Parole: the legacy of a progressiveHome Secrtary

As murders by terrorists recently released from prison hit the headlines a few weeks ago,  I was reminded of my first job after graduating in 1965 - as a lowly assistant research officer at the Home Office Research Unit.

There was excitement in the air with a new Labour government and prime minister Harold Wilson's appointment of Roy Jenkins as Home Secretary. Jenkins' aim was to build "a civilised society", with measures like the ab olition of capital punishment and theatre censorship, the partial decriminalisation of homosexuality, relaxation of divorce law, suspension of birching and the liberalisation of abortion law.

Jenkins also began to think about introducing parole. At the time, some of us in the Research Unit were working on the nearest equivalent at the time: the prison hostel scheme. Our job was to attend, observe and assess the monthly hostel board meetings in D wing at HM prison, Wormwood Scrubs, where prisoners serving from 5 years to life sentences (including KGB spy George Blake who was five years into his 42 year sentence - we were scheduled to, but didn't, attend on the day he escaped).

It was called the 'prison hostel scheme' because, for the last six months before their date of release, they could treat the prison as a hostel from which they would go out to work in paid employment. It was, in other words, a very innovative rehabilitation scheme and the nearest thing to parole that existed at the time.

After attending and observing quite a lot of hostel-selection board meetings, my research came up with an interesting result. The chances of those  selected for the hostel-scheme within three years would have been better had the chairman of the selection-committee spun a coin instead of presiding over several hours 'carefully dicussing' every application with the eight other people at the meeting.
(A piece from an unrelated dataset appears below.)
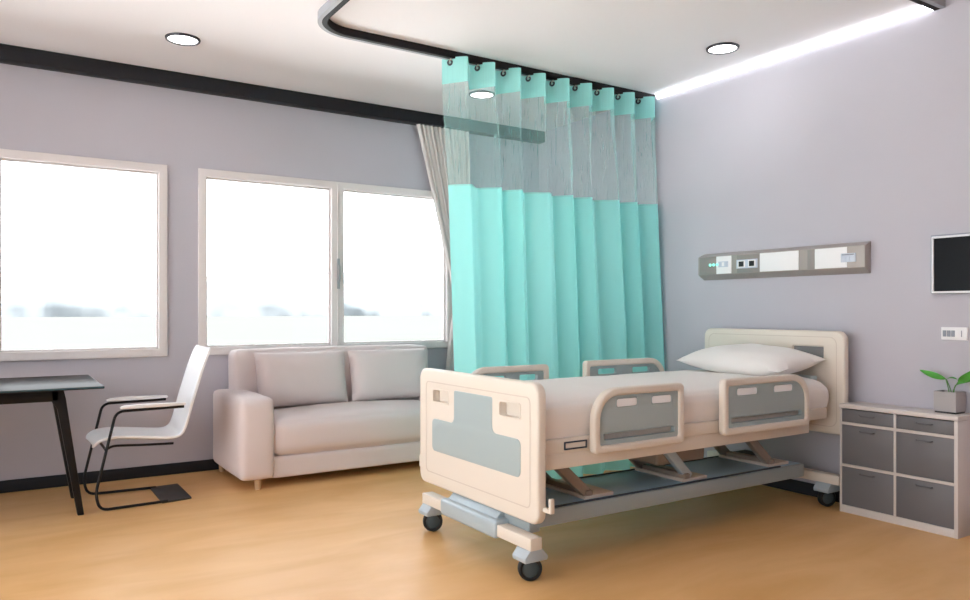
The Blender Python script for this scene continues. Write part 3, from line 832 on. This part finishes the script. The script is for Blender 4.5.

The reason was that the committee liked inmates who were professional criminals like thieves, house-breakers, burglars and robbers. They did not like white-collar inmates like fraudsters or sex-offenders and were ambivalent about lifers serving sentences for murder. So they systematically granted places on the scheme to those who were by far the most likely to reoffend within three yease of release.

Although I wrote a report explaining all this, I doubt if it ever got as far as the Home Secretary who opted for parole-selection boards thar were very similar in composition to hostel-selection boades.